Comme les jours précédents, je reste dans la salle à manger
de l’hôtel toute la matinée, en bavardant un peu avec les autres clients et en
écrivant beaucoup. Vers midi, j’avale une bonne soupe de nouilles et je décolle
en direction du centre historique. Je parcours d’abord le quadrillage des rues
impeccables en m’attardant devant certains bâtiments audacieux, comme la structure
aérienne tout en légèreté de la bibliothèque nationale, ou ce palace et ses
étonnants jardins suspendus. Le Raffles Hotel, lui, bien que maintes fois
rénové et agrandi, est un superbe vestige de l’époque coloniale. Ces longues
galeries à arcades respirent une élégance toute britannique. A deux pas, les solennels
City Hall et Supreme Court sont en rénovation totale ; on ne conserve que
les murs extérieurs en pierre et les hautes colonnes. Je franchis alors la
rivière pour longer les quais, là où la ville fut fondée en 1819. Evidemment, ils
ont été grandement modernisés, même s’il reste quelques maisons anciennes. Celles-ci
semblent d’ailleurs bien minuscules alors que s’élèvent juste derrière les
gratte-ciel du quartier des affaires, l’une des plus puissantes places
financières au monde. Le nez en l’air, je m’infiltre entre ces monstres de
verres étincelants : tant la densité que la verticalité du secteur sont
étourdissantes.

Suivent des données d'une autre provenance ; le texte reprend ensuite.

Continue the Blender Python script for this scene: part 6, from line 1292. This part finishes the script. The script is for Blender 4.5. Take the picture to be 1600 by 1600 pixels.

Au milieu subsiste la fine galerie métallique du marché au
poisson, comme un anachronisme. Je continue en tournant autour de Marina Bay,
formée artificiellement par des terres gagnées sur la mer. C’est là, face au
théâtre tout en rondeur que trône le Merlion, l’emblème de la ville. De l’autre
côté se trouve une fête foraine, et surtout les trois époustouflantes tours du
Sands Hotel, tout droit sorti de la Guerre des Etoiles. Les jambes lourdes, je me
rends alors compte que je fonce sans m’arrêter depuis des heures, et même si ce
spectacle hallucinant m’attire de toute part, je parviens à me raisonner. Pour prendre
le métro, je descends donc dans une véritable ville souterraine, avec ses
tunnels interminables, entièrement carrelés et climatisés, et ses innombrables magasins.
Pour le goûter, j’y avale même quelques sushis japonais. Dans la soirée, je
ressors pour diner dans Little India, cette fois dans un petit restaurant russe
assez chic, des espèces de raviolis de bœufs au son de la techno de Moscou.
Enfin, je retrouve la clientèle bigarrée de l’hôtel : Josh, du Sierra
Leone, me paye une bière sur le trottoir, tandis que Tony, du Nigéria, balance
sur son téléphone les rythmes d’Afrique que j’aime tant.